Is there a productivity mindset?

In Productivity mindset, UK productivity, Uncategorized on March 22, 2010 by Tim Aikens

There are always people you meet and work with who are both efficient and effective – all the time.  You can’t quite pin down what it is they do but whatever it is, it makes them different. They are a pleasure to work with, their customers think they are superb and they seem to think and care about their job.

This is what I call the productivity mindset.  It exists in many of us. For some it is really active, for others it lies dormant until brought to life by circumstances or someone who knows how to bring it out.  For others, it sadly does not exist and they may actually think in the opposite direction – improved productivity means that more can be done with less, so fewer jobs, so we had better not be productive if we want to stay employed!  As an argument it does not bear much scrutiny, but it still exists. Happily there are some trades unions who have abandoned this line of thought and take a much more sensible approach.

The big question then for anyone in a position of responsibility  is how can I encourage and make the most of this mindset?  Unfortunately there is an awful lot more to it than I can hope to describe in one blog. So I am going to provide the short answer today and then go through each of the main points over the next few blogs.

There are three sides to the answer:

Firstly it is about unearthing the positive.  This is mostly about getting people out of their ‘fur lined rut’ and starting to think differently. It is also about self belief, that anyone can have this mindset and that everyone has some level of creativity waiting to be harnessed.  In many organisations there are a lot of people who are frustrated at the poor level of productivity and desperate to push forward.  However,  they often do not know how or they do not have a leadership able to move them forward. Turning this around is a vital part of the harnessing the mindset.

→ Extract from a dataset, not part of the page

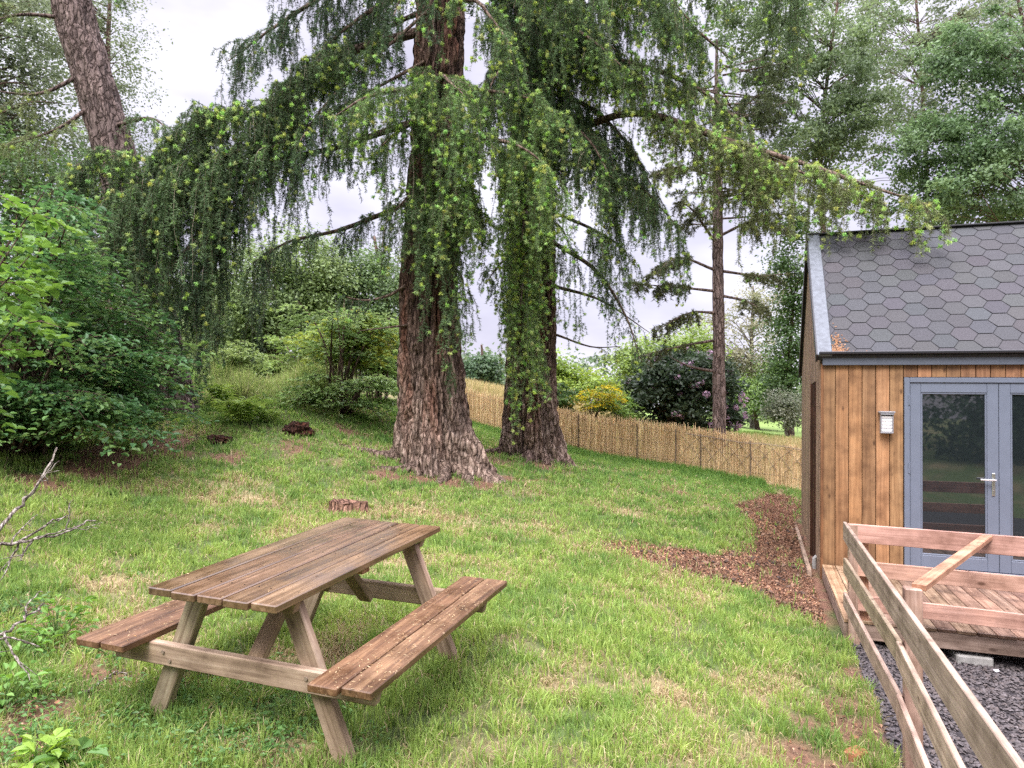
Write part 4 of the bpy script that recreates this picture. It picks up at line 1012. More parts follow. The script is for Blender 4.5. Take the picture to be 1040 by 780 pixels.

The second part is about destroying the negative.  Why should I bother? It’s been tried before and never worked. It will put my job at risk. Why me? My boss doesn’t care. These are all questions and comments I have faced in the past which I have had to deal with through a mix of different activities and events.  In some cases the change is slow, in others refreshingly dramatic.  But one thing is certain. If you do nothing, nothing will change!

The third element is communication. People need to know why the mindset is vital to long-term prosperity. They need to hear about success stories – and failures.  They need to be built up and encouraged.  All of this communication has to come from within the organisation itself.  If the top does not have this mindset it is hardly reasonable to expect the rest of the business to follow something you are not passionate about!

Does this mindset exist in your organisation?  If so how deep does it run – if not why not and how can you turn it around?

I’m going on holiday for a couple of weeks, so updates might be slow. I’ll be back on April 8th!